Muitas dessas histórias estão no livro A Promessa Cumprida, lançado em 1990 e já com edições em inglês e espanhol. Fundadora do Movimento Gaúcho pelo Menor e Cidadã Honorífica de Porto Alegre, Martha declara que “na colônia ou nas cidades, os judeus depositaram suas contribuições, construíram famílias e riquezas. Encontraram paz e liberdade na diáspora brasileira e retribuíram com o dinamismo do trabalho e com grande diversidade de realizações”.

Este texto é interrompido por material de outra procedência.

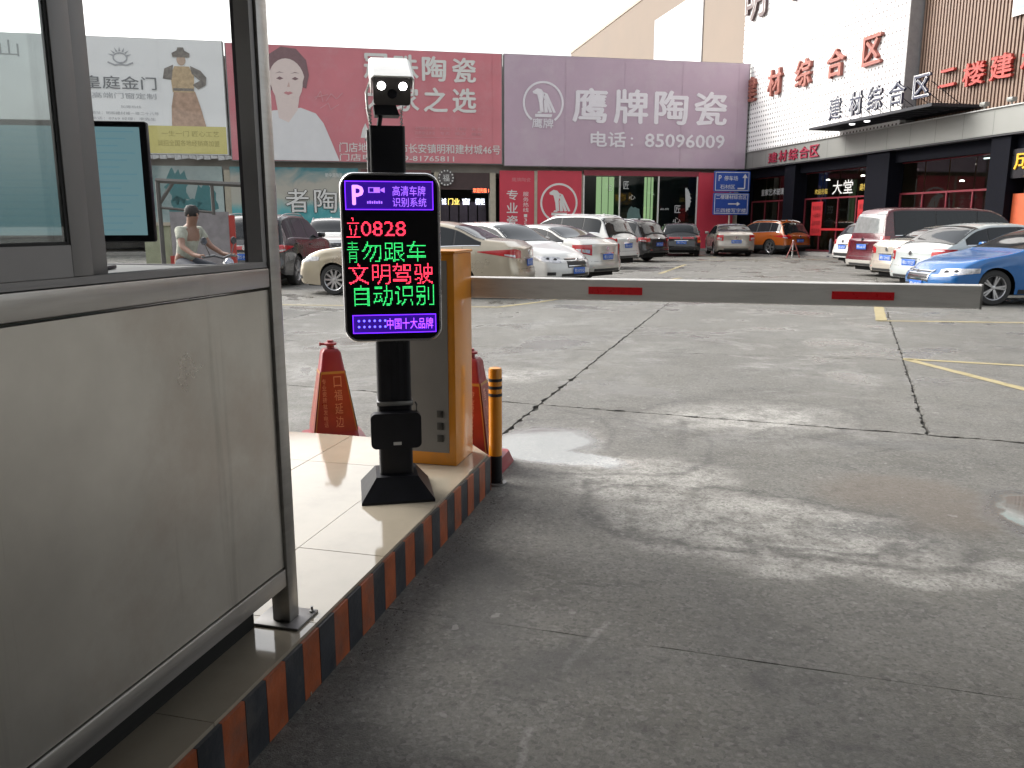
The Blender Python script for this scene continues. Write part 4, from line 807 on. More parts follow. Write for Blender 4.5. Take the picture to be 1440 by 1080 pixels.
# blue direction boards on a post in front of the red pier
bs = empty('direction_sign', YARD, 20.2, KF - 1.6, 0, 'two blue parking direction boards with white arrows on one post', 'direction sign')
BS = mat('blue_sign_face', (.02, .07, .33), .35, var=.06); 
m_ = MB(); m_.lathe([(.045, 0), (.045, 4.1)], 20.15, KF - 1.56, 12); part('post', m_, mat('post_cream', (.55, .45, .38), .5), bs)
sput = lambda x, z, d: (x, KF - 1.662 - d, z)
for z0, z1 in ((3.13, 4.2), (1.93, 3.08)):
    m_ = MB(); m_.prism(rr_pts(19.15, 21.2, z0, z1, .07, 4), KF - 1.66, KF - 1.61, 'y'); bd = part('sign_board', m_, BS, bs)
    m_ = MB(); t_ = .03
    for q in ((19.22, 21.13, z0 + .06, z0 + .06 + t_), (19.22, 21.13, z1 - .09, z1 - .06), (19.22, 19.25, z0 + .09, z1 - .09), (21.10, 21.13, z0 + .09, z1 - .09)): m_.box(q[0], q[1], KF - 1.6635, KF - 1.6605, q[2], q[3])
    part('white_border', m_, WHITE_P, bd, smooth=0)
    def T(s_, a, b2, c, d): part('sign_text', text_mb(s_, a, b2, c, d, sput, bold=.01), WHITE_P, bd, smooth=0)
    m_ = MB()
    if z0 > 3:
        T('P', 19.4, 19.56, 3.68, 3.98); T('停车场', 19.72, 20.5, 3.70, 3.95); T('石材区', 19.5, 20.35, 3.28, 3.5)
        stroke(m_, [(20.5, 3.3), (20.9, 3.3), (20.9, 3.9)], .035, sput); m_.add([sput(x, z, 0) for x, z in ((20.75, 3.85), (21.05, 3.85), (20.9, 4.06))], [(0, 1, 2)])
    else:
        T('二楼建材综合区', 19.3, 21.05, 2.74, 2.97); T('三四楼写字楼', 19.3, 21.05, 2.05, 2.27)
        stroke(m_, [(20.0, 2.5), (20.5, 2.5)], .03, sput); m_.add([sput(x, z, 0) for x, z in ((20.5, 2.39), (20.7, 2.5), (20.5, 2.61))], [(0, 1, 2)])
    part('arrow', m_, WHITE_P, bd, smooth=0)

# ================================================================== MALL BUILDING (side of the yard)
SF = 21.72; KC = 42.59
def K(t): return KC - t
def rp(off=0.): return lambda x, z, d: (SF - off - d, K(x), z)      # x runs towards the camera side
PANW = mat('white_perforated_panel', (.90, .89, .88), .5, var=.02, scale=.5)
def perforate():
    m = PANW; t = m.node_tree; b = t.nodes['Principled BSDF']; tc = nd(t, 'ShaderNodeTexCoord'); sx = nd(t, 'ShaderNodeSeparateXYZ'); t.links.new(tc.outputs['Object'], sx.inputs[0]); outs = []
    for i in (1, 2):
        a = nd(t, 'ShaderNodeMath', operation='MULTIPLY'); a.inputs[1].default_value = 4.2; t.links.new(sx.outputs[i], a.inputs[0]); f = nd(t, 'ShaderNodeMath', operation='FRACT'); t.links.new(a.outputs[0], f.inputs[0])
        s_ = nd(t, 'ShaderNodeMath', operation='SUBTRACT'); t.links.new(f.outputs[0], s_.inputs[0]); s_.inputs[1].default_value = .5; p = nd(t, 'ShaderNodeMath', operation='MULTIPLY'); t.links.new(s_.outputs[0], p.inputs[0]); t.links.new(s_.outputs[0], p.inputs[1]); outs.append(p.outputs[0])
    ad = nd(t, 'ShaderNodeMath', operation='ADD'); t.links.new(outs[0], ad.inputs[0]); t.links.new(outs[1], ad.inputs[1]); lt = nd(t, 'ShaderNodeMath', operation='LESS_THAN'); lt.inputs[1].default_value = .045; t.links.new(ad.outputs[0], lt.inputs[0])
    src = b.inputs['Base Color'].links[0].from_socket; mx = nd(t, 'ShaderNodeMix', data_type='RGBA'); mx.inputs[7].default_value = (.13, .11, .11, 1); t.links.new(lt.outputs[0], mx.inputs[0]); t.links.new(src, mx.inputs[6]); t.links.new(mx.outputs[2], b.inputs['Base Color'])
perforate()
TAN = mat('tan_wall', (.215, .17, .135), .8, var=.06, scale=.3); GRF = mat('grey_fascia', (.235, .24, .225), .45, var=.06, scale=.6, metal=.2, dirt=((.24, .235, .22), 1.2, .6)); BPI = mat('black_pillar', (.004, .0045, .008), .7, var=.2, spec=.08)
BRN = mat('brown_slat', (.22, .145, .108), .5, var=.1, scale=2); BRD = mat('brown_gap', (.055, .035, .03), .8)
ma = empty('mall_building', YARD, 26, 30, 0, 'tall mall with white perforated wall and brown slat wall over black pillared shops', 'mall building')
def rb(nm, off0, off1, t0, t1, z0, z1, m, par=None, **kw): mm = MB(); mm.box(SF - off0, SF - off1, K(t1), K(t0), z0, z1); return part(nm, mm, m, par or ma, smooth=0, **kw)
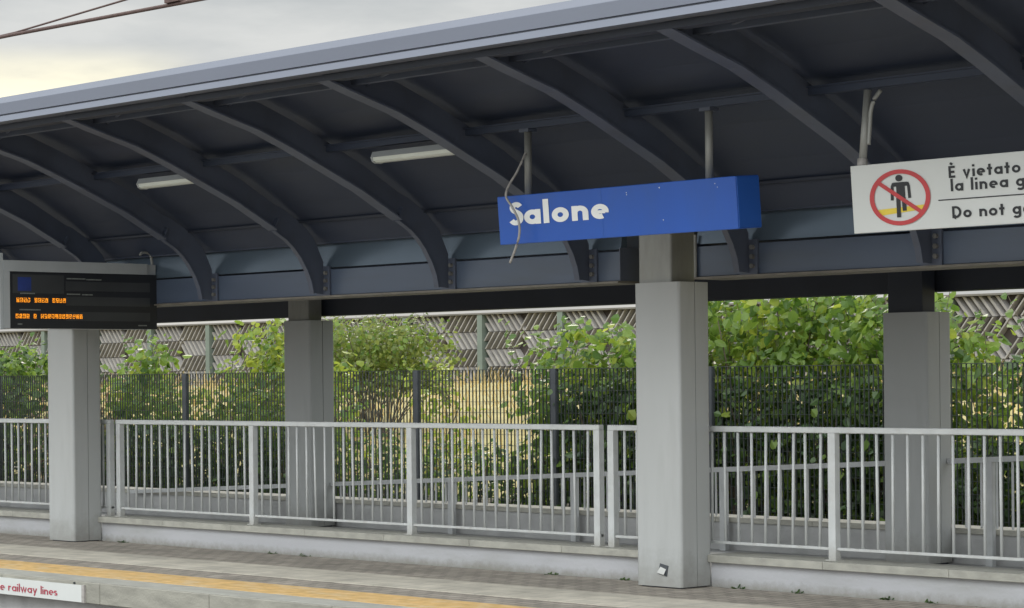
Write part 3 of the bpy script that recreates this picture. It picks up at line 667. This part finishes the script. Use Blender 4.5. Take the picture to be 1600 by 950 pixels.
# ------------------------------------------------------------------ hanging signs
TILT = R(4.5)
def signframe(yc, zc):
    """a plane hung at (yc, zc) leaning so that its face looks slightly down to the platform edge"""
    def fn(x, z, d=0):            # d: distance in front of the face plane
        dz = z - zc
        return (x, yc - dz * math.sin(TILT) * -1 * -1 - d * math.cos(TILT), zc + dz * math.cos(TILT) - d * math.sin(TILT))
    return fn
def slab(mb, fn, x0, x1, z0, z1, d0, d1):
    return mb.add([fn(x0, z0, d0), fn(x1, z0, d0), fn(x1, z1, d0), fn(x0, z1, d0), fn(x0, z0, d1), fn(x1, z0, d1), fn(x1, z1, d1), fn(x0, z1, d1)],
                  [(0, 3, 2, 1), (4, 5, 6, 7), (0, 1, 5, 4), (1, 2, 6, 5), (2, 3, 7, 6), (3, 0, 4, 7)])
t = thing('station_name_sign', 'blue box sign with the white name Salone, hanging before the near column', 'sign', (1.13, -1.28, 2.8))
fs_ = signframe(-1.4, 2.81)
part('sign_box', slab(MB(), fs_, -.04, 2.325, 2.632, 2.99, 0, -.24), P['blue'], t, bevel=.004)
part('end_panel', slab(MB(), fs_, 2.3265, 2.332, 2.64, 2.982, -.008, -.232), P['bluedk'], t)
part('panel_seam', slab(MB(), fs_, 1.045, 1.049, 2.634, 2.985, .001, -.002), P['bluedk'], t)
mb = MB(); H_ = .167
tw = text(MB(), 'Salone', .215, lambda a, b, l: (a, b, l), .105)
sc = (1.117 - .075) / tw
text(mb, 'Salone', .215, lambda a, b, l: fs_(.075 + a * sc, 2.770 + b * H_, .003 + l), .105)
part('lettering', mb, P['letter'], t)
for x in (.16, 1.97):
    part('hanger', MB().tube([(x, -1.28, 2.985), (x, -1.28, 3.468)], .028, 10), P['steel'], t, smooth=True)
    part('hanger_clamp', MB().box(x - .05, x + .05, -1.325, -1.235, 3.465, 3.489), P['rib'], t)
# chips in the blue film
mb = MB(); rch = random.Random(4)
for (x, z) in ((1.3, 2.94), (1.302, 2.925), (1.62, 2.955), (2.14, 2.95), (2.16, 2.925), (1.64, 2.73)):
    s_ = rch.uniform(.003, .007); mb.add([fs_(x - s_, z, .0022), fs_(x + s_ * .4, z - s_ * 1.3, .0022), fs_(x + s_, z + s_ * .5, .0022), fs_(x - s_ * .2, z + s_ * 1.2, .0022)], [(0, 1, 2, 3)])
part('chipped_paint', mb, P['letter'], t)

t = thing('warning_sign', 'white warning sign with a red circle and slash over a black figure', 'sign', (4.9, -1.38, 2.77))
fw = signframe(-1.4, 2.77)
WX1 = 7.4
part('sign_panel', slab(MB(), fw, 3.315, WX1, 2.55, 2.985, 0, -.05), P['white'], t, bevel=.003)
CX, CZ, RX_, RZ_ = 3.703, 2.762, .228, .172
KX = 1.36           # the printed circle, as it is laid out on the panel
def ringmb(r0, r1, d):
    mb = MB(); n_ = 48; V = [fw(CX + math.cos(2 * math.pi * i / n_) * r * KX, CZ + math.sin(2 * math.pi * i / n_) * r, d) for r in (r0, r1) for i in range(n_)]
    return mb.add(V, [(i, (i + 1) % n_, n_ + (i + 1) % n_, n_ + i) for i in range(n_)])
part('red_ring', ringmb(.150, .177, .0056), P['red'], t)
a = R(-40); mb = MB(); pts = [(-.163 * math.cos(a), -.163 * math.sin(a)), (.163 * math.cos(a), .163 * math.sin(a))]
ribbon(mb, pts, .024, lambda u, v, l: fw(CX + u * KX, CZ + v, .005), 0); part('red_slash', mb, P['red'], t)
def polymb(pts, d): 
    mb = MB(); mb.add([fw(CX + u * KX, CZ + v, d) for u, v in pts], [tuple(range(len(pts)))]); return mb
part('yellow_line', polymb([(-.135, -.070), (.140, -.055), (.128, -.085), (-.118, -.108)], .002), P['yellow'], t)
mb = MB(); n_ = 24
mb.add([fw(CX + (.0 + math.cos(2 * math.pi * i / n_) * .021) * KX, CZ + .122 + math.sin(2 * math.pi * i / n_) * .021, .0035) for i in range(n_)], [tuple(range(n_))])
ribbon(mb, [(-.034, .083), (.046, .083)], .026, lambda u, v, l: fw(CX + u * KX, CZ + v, .0035), 0)        # shoulders
ribbon(mb, [(.006, .09), (.006, -.01)], .05, lambda u, v, l: fw(CX + u * KX, CZ + v, .0031), 0)           # trunk
ribbon(mb, [(.045, .092), (.053, .07), (.056, -.008)], .017, lambda u, v, l: fw(CX + u * KX, CZ + v, .0033), 0)
ribbon(mb, [(-.033, .092), (-.042, .07), (-.046, -.016)], .017, lambda u, v, l: fw(CX + u * KX, CZ + v, .0033), 0)
ribbon(mb, [(-.010, .0), (-.011, -.126)], .024, lambda u, v, l: fw(CX + u * KX, CZ + v, .0037), 0)
ribbon(mb, [(.021, .0), (.024, -.086)], .024, lambda u, v, l: fw(CX + u * KX, CZ + v, .0039), 0)
part('black_figure', mb, P['black'], t)
mb = MB()
H1 = .074; KXT = 1.33
def line(s, x, z):
    for wd_ in s.split():
        mb = MB(); n_ = text(mb, wd_, .19, lambda a_, b_, l: fw(x + a_ * H1 * KXT, z + b_ * H1, .003 + l), .14)
        part('lettering', mb, P['black'], t); x += (n_ + .14 + .3 + .14) * H1 * KXT
line('È vietato oltrepassare', 4.09, 2.858)
line('la linea gialla', 4.10, 2.775)
line('Do not go beyond the yellow line', 4.10, 2.608)
mb = MB(); mb.add([fw(4.0, 2.7215, .003), fw(WX1 - .15, 2.7215, .003), fw(WX1 - .15, 2.7285, .003), fw(4.0, 2.7285, .003)], [(0, 1, 2, 3)])
part('divider_line', mb, P['black'], t)
for x in (3.38, 7.1):
    part('hanger', MB().tube([(x, -1.375, 2.97), (x, -1.31, 3.475)], .026, 10), P['steel'], t, smooth=True)
    part('hanger_collar', MB().tube([(x, -1.376, 2.965), (x, -1.37, 3.03)], .034, 10), P['cable'], t, smooth=True)
    part('hanger_hook', MB().tube(smoothpts([(x + .03, -1.345, 3.12), (x + .035, -1.335, 3.25), (x + .04, -1.33, 3.34), (x + .06, -1.32, 3.41), (x + .09, -1.29, 3.47)]), .014, 8), P['steel'], t, smooth=True)

# loose cable hanging over the name sign
ctl = [(.22, -1.32, 3.33), (.33, -1.50, 3.24), (.545, -1.60, 3.19), (.495, -1.60, 3.10), (.455, -1.62, 2.988), (.437, -1.62, 2.896), (.455, -1.62, 2.779), (.455, -1.62, 2.686), (.405, -1.62, 2.573), (.35, -1.62, 2.464)]
ctl = [(.17, -1.315, 3.31), (.165, -1.34, 3.26), (.145, -1.385, 3.16), (.115, -1.44, 3.06), (.125, -1.475, 2.98), (.19, -1.475, 2.90), (.255, -1.475, 2.80), (.265, -1.475, 2.70), (.225, -1.475, 2.60), (.16, -1.475, 2.49)]
single('loose_cable', MB().tube(smoothpts(ctl), .009, 8), P['cable'], 'loose grey cable dangling from the hanger across the blue station name sign', 'cable', (.16, -1.45, 2.49), smooth=True)

# ------------------------------------------------------------------ departure display, hung across the platform
XD = -6.5
t = thing('departure_display', 'dark departure display in a grey housing with amber rows, hanging at the far left', 'display', (XD, -.85, 2.15))
part('housing', MB().box(XD - .30, XD - .02, -1.70, .02, 2.15, 2.78), P['housing'], t)
part('side_panel', MB().box(XD - .42, XD + .0, -1.735, -1.702, 2.14, 2.85), P['housing'], t)
part('hood', MB().box(XD - .019, XD + .004, -1.70, -.09, 2.682, 2.785), P['housing'], t)
part('frame_jamb', MB().box(XD - .019, XD + .003, -1.70, -1.632, 2.15, 2.681), P['housing'], t)
sc_ = part('screen', MB().box(XD - .019, XD - .004, -1.63, .02, 2.15, 2.681), P['screen'], t)
for z0, z1 in ((2.51, 2.60), (2.37, 2.455), (2.225, 2.31)):
    part('row_panel', MB().box(XD - .0035, XD - .002, -1.02, -.06, z0, z1), P['panel'], sc_)
part('row_panel', MB().box(XD - .0035, XD - .002, -1.60, -1.04, 2.48, 2.655), P['panel'], sc_)
part('clock_panel', MB().box(XD - .0018, XD - .001, -1.545, -1.40, 2.50, 2.63), P['screenblue'], sc_)
for (a, b, z) in ((-1.01, -.80, 2.625), (-.79, -.62, 2.62), (-1.01, -.86, 2.478), (-.84, -.72, 2.475), (-1.52, -1.36, 2.478), (-1.53, -1.3, 2.325), (-1.55, -1.5, 2.19), (-.2, -.1, 2.185)):
    part('heading_print', MB().box(XD - .0018, XD - .001, a, b, z - .006, z + .006), P['ledlow'], sc_)
rl = random.Random(21)
def ledrow(y0, y1, z, gaps, h):
    mb = MB(); y = y0; i = 0; px = .0062
    ch = 5 * px + .008
    while y < y1:
        if i not in gaps:
            for cx_ in range(5):
                for r_ in range(7):
                    on = rl.random() < (.85 if cx_ in (0, 4) or r_ in (0, 3, 6) else .4)
                    if on:
                        yy = y + cx_ * px; zz = z + (r_ - 3.5) * h / 7
                        mb.add([(XD - .0008, yy, zz), (XD - .0008, yy + px * .82, zz), (XD - .0008, yy + px * .82, zz + h / 7 * .82), (XD - .0008, yy, zz + h / 7 * .82)], [(0, 1, 2, 3)])
        y += ch; i += 1
    return mb
part('amber_row', ledrow(-1.56, -1.04, 2.416, (4, 9), .042), P['led'], sc_)
part('amber_row', ledrow(-1.57, -.86, 2.266, (4, 6), .042), P['led'], sc_)
part('support_arm', MB().box(-BAY + CW + .001, XD - .301, -.22, -.12, 2.25, 2.35).box(-BAY + .35, -BAY + CW + .001, -.22, -.001, 2.26, 2.34), P['steel'], t)
part('conduit', MB().tube(smoothpts([(XD - .05, -.14, 2.87), (XD - .05, -.12, 2.895), (XD - .05, -.07, 2.9), (XD - .05, -.02, 2.88), (XD - .05, 0, 2.80), (XD - .05, .01, 2.70)]), .014, 8), P['steel'], t, smooth=True)

# ------------------------------------------------------------------ sign on the platform edge
t = thing('edge_sign', 'white strip sign on the platform edge with dark red words about the railway lines', 'sign', (-4.4, -2.68, -.13))
part('sign_panel', MB().box(-7.4, -3.735, -2.676, -2.662, -.164, -.024), P['white'], t)
part('end_trim', MB().box(-3.735, -3.70, -2.680, -2.661, -.166, -.022), P['cable'], t)
HH = .066; xr = -4.10
ks = .765 / text(MB(), 'railway lines', .15, lambda a_, b_, l: (a_, b_, l), .1)
words = 'Do not cross the railway lines'.split(); total = text(MB(), ' '.join(words), .15, lambda a_, b_, l: (a_, b_, l), .1); x = xr - total * ks
for wd_ in words:
    mb = MB(); wl_ = text(mb, wd_, .15, lambda a_, b_, l: (x + a_ * ks, -2.679 - l, -.130 + b_ * HH), .1)
    part('lettering', mb, P['redtxt'], t); x += (wl_ + .1 + .3 + .1) * ks
part('screw', MB().tube([(-3.86, -2.672, -.012), (-3.86, -2.655, -.012)], .010, 8), P['fence'], t)

# ------------------------------------------------------------------ overhead line above the track
WY = -4.3
def wp(x, z): return (x, WY, z)
t = thing('contact_wire', 'thick brown overhead contact wire crossing the sky above the canopy, clamp on it', 'wire', (0, WY, 4.16))
part('wire', MB().tube([(-40, WY, 4.215), (-2.03, WY, 4.165), (.35, WY, 4.145), (12, WY, 4.05)], .0135, 8), P['wire'], t, smooth=True)
part('clamp', MB().box(-.13, .03, WY - .03, WY + .03, 4.16, 4.20).box(-.075, -.025, WY - .02, WY + .02, 4.20, 4.25), P['wire'], t)
single('stay_wire', MB().tube([(-2.6, WY, 4.17), (-2.03, WY, 4.178), (-.54, WY, 4.25), (4, WY, 4.47)], .007, 6), P['wire'], 'thin brown stay wire rising to the right from the contact wire', 'wire', (-.5, WY, 4.25), smooth=True)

Anita Brumer, pesquisadora da presença judaica no Rio Grande do Sul, enfatiza que, diferentemente de imigrantes de outras origens que vieram para o Brasil movidos por motivos econômicos, entre os judeus da Rússia czarista – ashkenazi -não predominava o sonho de “fazer a América”, isto é, fazer fortuna e depois voltar. “Além dos problemas econômicos, comuns aos emigrantes de outros países, os judeus sofriam perseguições religiosas e sociais em alguns países europeus onde se concentravam em maior número”, diz. Ela relata, por exemplo, a expulsão de Moscou (em 1891), no último ano do governo do czar Nicholau II, como parte do plano de “russificação” que incluía a prática compulsória da religião russa ortodoxa. Os imigrantes trazidos pela ICA – além de alguns que vieram por conta própria – dedicavam- se à agropecuária, embora a maioria fosse proveniente das cidades, sem nenhuma prática nessa atividade. Para Anita, “este foi um importante fator, embora não o único, a explicar o insucesso das colônias agrícolas judaicas.

Judeus Ashkenazim e Sefaradim

A colonização judaica do Rio Grande do Sul foi composta majoritariamente por ashkenazi, que deriva de Aschkenaz, Alemanha, e designa judeus da Europa Central e Oriental, principalmente da Polônia, Rússia, Lituânia, Romênia (onde se inclui a Bessarábia) e Alemanha. Falavam idish, língua composta de elementos hebraicos, germanos e eslavos. Em pequeno número também vieram os de origem sefaradim, de Sefarad, Espanha, cuja primeira geração de imigrantes veio de países como o Egito, Turquia, Grécia e Marrocos. O idioma era o ladino, um espanhol arcaico.

A ICA oferecia a cada família de 25 a 30 hectares de campo e mato, instrumentos agrícolas, duas juntas de bois, vacas, um cavalo com carroça, pelos quais deveriam pagar 5 contos de réis em um prazo de dez a vinte anos. Inicialmente, foram alojados em precárias casas de madeira de 35 metros quadrados, com teto de zinco, sem vidraças e com frestas entre as tábuas.